The man himself, identified by his iconic self-made image of felt hat and fur-lined jacket, was fascinated by Celtic traditions and the profound social and political changes in Scotland in the 1970s. After his first staged ‘action’ in Edinburgh, ‘Celtic (Kinloch Rannoch) Scottish Symphony’ – performed daily for eight hours over a period of six consecutive days – he returned many times until his death in 1986.

His legacy of Social Sculpture, perhaps now a bit overplayed, stems from a deeply personal conviction: while flying for the Luftwaffe in WWII, his plane was shot down on the Crimean Front and crashed. Beuys’ disputed account of the event claimed he was rescued by nomadic Tartar tribesmen, who wrapped his body in animal fat and felt and nursed him back to health.

Here a decent cross-section of his work reminds us of his deep understanding of drawing: the painterly mark-making in juxtaposition with representational imagery, the confident graphic angles of collage, but above all with concept as key. Hidden in among a series of drawings hangs a piece with the scribble: ‘Walk only if you feel: your walk starts revolution’.
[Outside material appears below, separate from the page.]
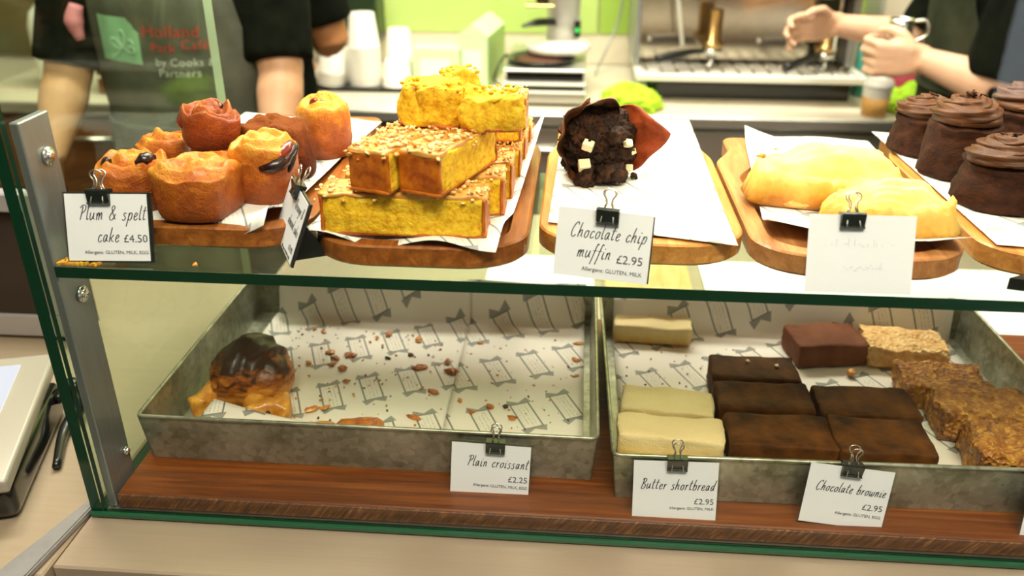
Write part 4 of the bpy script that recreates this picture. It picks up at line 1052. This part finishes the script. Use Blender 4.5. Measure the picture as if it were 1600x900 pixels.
crumb(.3360, .8900, PF-.0004, .0062, 'flake_golden', 'orange crumb on the paper in front of the reddish brownie', name='crumb', seed=4, flat=.6)
def flapjack(*a, **k): return bar('flapjack', 'flapjack', 'oat flapjacks', *a, r=.004, amp=.005, s1=50, fine=.0024, **k)
flapjack(.4080, .9380, (.094, .062, .027), 'flapjack_pale', 'pale crumbly flapjack at the back, beside the reddish brownie', 41, -.13)
flapjack(.4220, .8530, (.092, .058, .030), 'flapjack', 'second flapjack from the back, pinkish brown and flat', 43, -.04)
flapjack(.4430, .7930, (.100, .064, .034), 'flapjack', 'third flapjack from the back, dark seeds on top', 45, -.05)
flapjack(.4470, .7210, (.090, .066, .036), 'flapjack', 'front flapjack in the right corner of the tray, coarse and golden', 47, -.10)

# ------------------------------------------------------------------ things on the counter at the left
t = E('card_till', 'till with a bright tilted screen on a black base, on the left counter', 'till', (-.632, .662, .0), .30)
tl = Matrix.Rotation(.10, 3, 'X')
O('frame', box(bmesh.new(), (0, 0, .056), (.18, .205, .016), .004, tl, 2), 'till_frame', t)
O('screen', box(bmesh.new(), Vector((-.010, .002, .056))+tl @ Vector((0, .002, .0088)), (.138, .160, .0012), 0, tl), 'screen', t, smooth=False)
O('base', box(bmesh.new(), (.002, .002, .0215), (.172, .190, .041), .010, None, 3), 'black_gloss', t)
O('cable', T(cr([(.088, .070, .030), (.102, .090, .036), (.108, .075, .016), (.098, .040, .006), (.104, -.02, .0045)], 6), [.006, .010, .009, .006, .0045], 8), 'black_plastic', t)
t = E('framed_panel', 'dark glass front in a lilac grey metal frame standing on the left counter', 'cabinet', (-.66, .935, 0), 0)
O('dark_glass', box2((-.62, .004, .0365), (-.0205, .010, .1795)), 'dark_glass_panel', t, smooth=False)
for lo, hi in (((-.70, 0, .004), (.030, .022, .036)), ((-.020, 0, .0365), (.030, .022, .205)), ((-.70, 0, .180), (-.0205, .022, .205))): O('frame_bar', box2(lo, hi, .002), 'lilac_frame', t, smooth=False)
for x in (-.60, -.03): O('foot', box2((x, .0, 0), (x+.03, .020, .0038)), 'black_plastic', t, smooth=False)
O('body', box2((-.69, .0225, .008), (.018, .045, .200)), 'dark_glass_panel', t, smooth=False)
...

Braunkreuz (‘brown cross’) is the name given to a muddy red brown, mixed by Beuys to achieve a unique hue. The colour in itself suggests dried blood, earth and excrement, evoking a visceral power in addition to the imagery it conveys. He fills the area around a pencil drawing of two women with this colour. Entitled ‘Witches spitting fire’, their hands are tied behind their backs as they spit fire with an unstoppable force of nature.

His use of colour as sculpture and objects as drawing medium, creates metaphors but also enables the mythologising of a ritual and, no doubt, of the artist’s persona.